International co-prosecutor William Smith said the request for an acquittal cast further doubt on the sincerity of Duch’s remorse. “The fact that he entered an acquittal reinforces in our mind that the remorse is limited,” he said.

Prosecutors earlier this week urged judges to give Duch a 40-year sentence. Though arguing that the gravity of his crimes warranted a life sentence, they said this should be converted to a 45-year sentence because of the nature of Duch’s pre-trial detention, which the Trial Chamber ruled in June had been unlawful. Smith also said Duch should have five years knocked off for “general cooperation, limited acceptance of responsibility, his conditional remorse and the possible effect it may have on national reconciliation”.

On Friday, though, Smith told judges that Duch would be entitled to “no mitigating factors” if he requested an acquittal. He seemed to back away from that statement during the press conference, saying only that prosecutors “would’ve had some discussions in the office” had they known Duch was going to ask to be set free.

Duch’s request enraged at least one Tuol Sleng survivor: civil party Bou Meng, who in July described for judges how he had been subjected to torture and how Duch had at one point instructed him to fight another detainee while he watched.

“I could not accept the request for the release by Duch, because many people, including my wife, have been killed during the Khmer Rouge time,” Bou Meng said as he stormed out of the public gallery. “He cannot step on the victims like this.”

A muddied defence

The bulk of Friday’s hearing was spent clearing up the confusion that resulted from conflicting closing statements made earlier in the week by Duch’s two defence lawyers.

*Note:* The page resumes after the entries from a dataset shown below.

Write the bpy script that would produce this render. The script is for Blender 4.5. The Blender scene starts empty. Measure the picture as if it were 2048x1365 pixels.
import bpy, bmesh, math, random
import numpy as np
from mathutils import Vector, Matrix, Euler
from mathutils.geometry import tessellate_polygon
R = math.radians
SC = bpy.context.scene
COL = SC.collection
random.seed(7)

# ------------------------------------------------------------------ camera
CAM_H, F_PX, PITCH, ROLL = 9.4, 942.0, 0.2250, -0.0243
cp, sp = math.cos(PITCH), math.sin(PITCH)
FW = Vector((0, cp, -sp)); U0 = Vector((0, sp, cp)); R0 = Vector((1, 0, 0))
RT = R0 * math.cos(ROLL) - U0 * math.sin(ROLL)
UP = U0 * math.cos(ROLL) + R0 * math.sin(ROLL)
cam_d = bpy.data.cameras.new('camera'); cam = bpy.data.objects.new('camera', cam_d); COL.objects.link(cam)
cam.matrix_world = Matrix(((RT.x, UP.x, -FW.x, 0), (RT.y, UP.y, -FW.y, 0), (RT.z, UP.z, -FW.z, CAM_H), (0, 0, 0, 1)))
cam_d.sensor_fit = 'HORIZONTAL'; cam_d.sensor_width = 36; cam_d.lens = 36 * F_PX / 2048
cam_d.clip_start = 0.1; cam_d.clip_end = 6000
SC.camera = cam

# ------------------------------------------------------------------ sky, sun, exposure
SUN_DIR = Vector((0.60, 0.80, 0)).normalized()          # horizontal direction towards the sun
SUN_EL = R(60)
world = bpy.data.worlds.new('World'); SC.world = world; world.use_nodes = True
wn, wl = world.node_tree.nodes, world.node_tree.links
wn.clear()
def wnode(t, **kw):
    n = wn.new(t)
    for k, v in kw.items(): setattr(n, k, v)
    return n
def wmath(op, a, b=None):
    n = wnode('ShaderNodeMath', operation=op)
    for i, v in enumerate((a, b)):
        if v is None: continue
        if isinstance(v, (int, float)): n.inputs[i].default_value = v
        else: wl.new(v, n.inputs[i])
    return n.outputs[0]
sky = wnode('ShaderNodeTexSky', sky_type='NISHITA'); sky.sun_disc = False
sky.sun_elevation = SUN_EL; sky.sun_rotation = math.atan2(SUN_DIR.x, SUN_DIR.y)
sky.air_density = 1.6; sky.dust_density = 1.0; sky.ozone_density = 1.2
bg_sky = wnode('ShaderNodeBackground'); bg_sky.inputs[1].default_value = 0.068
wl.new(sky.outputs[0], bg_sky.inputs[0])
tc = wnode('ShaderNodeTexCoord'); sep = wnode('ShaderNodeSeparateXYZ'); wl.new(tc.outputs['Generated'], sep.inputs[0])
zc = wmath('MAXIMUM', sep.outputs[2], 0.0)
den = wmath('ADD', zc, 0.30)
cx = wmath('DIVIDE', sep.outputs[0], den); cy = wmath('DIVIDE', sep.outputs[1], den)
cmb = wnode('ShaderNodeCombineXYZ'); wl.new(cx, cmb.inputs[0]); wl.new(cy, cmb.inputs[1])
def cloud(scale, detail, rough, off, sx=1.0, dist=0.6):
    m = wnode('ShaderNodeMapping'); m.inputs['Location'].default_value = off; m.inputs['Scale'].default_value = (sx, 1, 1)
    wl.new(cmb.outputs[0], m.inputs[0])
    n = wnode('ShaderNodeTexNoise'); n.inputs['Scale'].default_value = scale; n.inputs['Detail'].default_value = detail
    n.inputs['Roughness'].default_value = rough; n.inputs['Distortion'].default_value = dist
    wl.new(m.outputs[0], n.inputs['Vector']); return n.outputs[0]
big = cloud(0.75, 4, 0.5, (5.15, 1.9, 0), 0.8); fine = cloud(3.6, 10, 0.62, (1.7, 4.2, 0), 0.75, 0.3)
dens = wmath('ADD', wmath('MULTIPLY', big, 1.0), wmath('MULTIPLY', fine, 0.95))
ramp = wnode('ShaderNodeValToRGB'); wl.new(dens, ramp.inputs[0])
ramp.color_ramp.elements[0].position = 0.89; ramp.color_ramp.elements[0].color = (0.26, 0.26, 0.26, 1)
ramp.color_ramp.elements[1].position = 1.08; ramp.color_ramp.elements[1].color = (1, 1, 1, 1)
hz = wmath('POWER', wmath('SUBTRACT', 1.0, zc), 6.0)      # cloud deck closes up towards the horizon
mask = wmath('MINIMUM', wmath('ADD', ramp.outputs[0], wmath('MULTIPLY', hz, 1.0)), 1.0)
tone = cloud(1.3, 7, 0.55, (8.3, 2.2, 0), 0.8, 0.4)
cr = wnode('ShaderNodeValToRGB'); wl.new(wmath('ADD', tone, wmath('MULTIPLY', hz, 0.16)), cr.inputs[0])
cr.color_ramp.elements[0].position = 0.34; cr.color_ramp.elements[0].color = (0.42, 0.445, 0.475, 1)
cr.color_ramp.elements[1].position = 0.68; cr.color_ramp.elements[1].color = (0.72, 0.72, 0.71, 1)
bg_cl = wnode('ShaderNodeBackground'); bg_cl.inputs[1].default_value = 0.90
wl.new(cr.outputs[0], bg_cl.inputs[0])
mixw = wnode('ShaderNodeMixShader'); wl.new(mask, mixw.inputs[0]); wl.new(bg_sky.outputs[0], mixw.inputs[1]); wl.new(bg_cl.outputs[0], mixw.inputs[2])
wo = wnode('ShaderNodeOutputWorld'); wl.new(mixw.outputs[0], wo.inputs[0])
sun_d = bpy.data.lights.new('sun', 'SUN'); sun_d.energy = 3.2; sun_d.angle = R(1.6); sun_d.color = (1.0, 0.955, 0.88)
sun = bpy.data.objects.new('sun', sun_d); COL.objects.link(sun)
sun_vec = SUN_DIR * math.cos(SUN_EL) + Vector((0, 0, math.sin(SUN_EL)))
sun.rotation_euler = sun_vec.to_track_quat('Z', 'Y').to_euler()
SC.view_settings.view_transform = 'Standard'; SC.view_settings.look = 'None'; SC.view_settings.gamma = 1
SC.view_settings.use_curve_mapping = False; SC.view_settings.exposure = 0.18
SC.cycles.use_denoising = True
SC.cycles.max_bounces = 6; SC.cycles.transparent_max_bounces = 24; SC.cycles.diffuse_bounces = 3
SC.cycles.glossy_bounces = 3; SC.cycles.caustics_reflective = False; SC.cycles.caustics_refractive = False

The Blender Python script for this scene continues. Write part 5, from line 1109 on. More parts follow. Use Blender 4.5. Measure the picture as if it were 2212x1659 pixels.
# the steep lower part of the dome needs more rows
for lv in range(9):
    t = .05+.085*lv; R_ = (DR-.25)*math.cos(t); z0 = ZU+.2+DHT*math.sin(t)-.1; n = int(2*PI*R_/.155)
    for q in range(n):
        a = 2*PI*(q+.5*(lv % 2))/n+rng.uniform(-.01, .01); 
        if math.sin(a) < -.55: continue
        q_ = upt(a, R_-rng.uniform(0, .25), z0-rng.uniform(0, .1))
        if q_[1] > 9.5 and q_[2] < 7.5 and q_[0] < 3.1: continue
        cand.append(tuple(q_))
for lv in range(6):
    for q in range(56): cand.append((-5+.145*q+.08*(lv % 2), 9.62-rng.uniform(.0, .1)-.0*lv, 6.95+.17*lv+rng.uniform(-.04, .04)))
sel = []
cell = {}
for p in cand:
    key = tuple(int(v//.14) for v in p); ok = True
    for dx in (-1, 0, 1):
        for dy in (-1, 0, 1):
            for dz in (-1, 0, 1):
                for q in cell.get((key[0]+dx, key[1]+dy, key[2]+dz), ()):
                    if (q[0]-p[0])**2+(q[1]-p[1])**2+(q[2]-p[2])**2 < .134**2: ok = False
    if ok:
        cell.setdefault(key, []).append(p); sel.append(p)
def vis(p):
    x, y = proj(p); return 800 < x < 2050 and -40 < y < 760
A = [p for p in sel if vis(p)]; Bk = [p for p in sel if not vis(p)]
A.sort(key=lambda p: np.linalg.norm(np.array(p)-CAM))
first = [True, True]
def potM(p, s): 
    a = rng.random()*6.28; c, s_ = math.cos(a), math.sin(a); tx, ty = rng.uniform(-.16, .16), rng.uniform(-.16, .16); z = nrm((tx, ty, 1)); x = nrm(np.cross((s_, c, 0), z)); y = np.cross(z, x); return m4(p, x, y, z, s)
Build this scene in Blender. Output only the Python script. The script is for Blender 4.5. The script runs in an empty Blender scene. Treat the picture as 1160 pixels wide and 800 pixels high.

National co-lawyer Kar Savuth on Wednesday demanded his client’s acquittal and release, but his international counterpart, Francois Roux, on Thursday pressed judges to hand down a lenient sentence.

Roux told the Post Thursday that there had been a disagreement in the defence team, explaining that while he had wanted to use the closing statement to emphasise Duch’s repeated apologies and professions of remorse, Kar Savuth had instead insisted on arguing that Duch should not have been tried in the first place.

In his rebuttal Friday morning, Smith complained that prosecutors and civil parties had, until Wednesday, been operating under the assumption that Duch was expecting to be found guilty, adding that they had “been grossly misled by the defence”. He then demanded that the Trial Chamber clarify whether Kar Savuth’s request for an acquittal had been ordered by Duch himself.

Trial President Nil Nonn told the defence lawyers to clarify their positions on the verdict, but the division between them still seemed to be in place during their rebuttals.

As he did on Wednesday, Kar Savuth argued that Duch did not fall within the tribunal’s jurisdiction, which empowers it to try “senior leaders” and “those most responsible” for Khmer Rouge crimes. He also downplayed Tuol Sleng’s importance within the Khmer Rouge prison network, saying at one point that there were other prisons in which more than 100,000 people were killed, including one in Pursat province that claimed 200,000 lives.

“I would not like to pinpoint that prison because I haven’t got the supporting documents,” he said. “Still, I’m convinced there were more prisons in Cambodia in which more prisoners were killed.”

He went on to say that Duch “should be free” from prosecution.

“Duch has been detained for 10 years,” he said. “Other chiefs of prisons have not been detained, so I think it is an appropriate time that the chamber release my client and allows him to go home.”

But Roux again stressed mitigating factors he said the court should consider when issuing a verdict, including his assertions that Duch had acted under duress during the regime years and that he had fully cooperated with the tribunal.

At the end of the defence rebuttal, Smith demanded, again, that the defence team clarify whether Duch had asked his lawyers to request an acquittal, prompting Roux to assert that the term acquittal had not been used.

“I’m sorry the prosecutor was not listening to us closely enough,” he said. “Acquittal was not used this morning. This word was not used. Both defence lawyers asked that the accused’s sentence, were he to be found guilty, should be reduced and that he should be freed as soon as possible. It is not an acquittal.”

He added that Duch “should be freed after being imprisoned for 10 years and after fully recognising his responsibility for the crimes in S-21”.

But when Nil Nonn put the question of acquittal to Duch, the prison chief deferred to Kar Savuth, who at first did not answer directly. When asked again by Judge Silvia Cartwright whether Duch was seeking an acquittal, though, Kar Savuth responded: “I did say that because release means acquittal.”

Roux suggests political interference

Roux said the last-minute change of heart by Duch and his local defence lawyer was a surprise.
“It was completely unexpected, a moment of spontaneity. It was a complete, bad surprise,” Roux said.

But he said the move was also linked to Cambodian political interference in the trial, noting that Prime Minister Hun Sen has previously said that he hoped the tribunal would fail.

“This (Duch's appeal for release) calls into question Duch's plea of culpability, but also the competence of the court,”he said.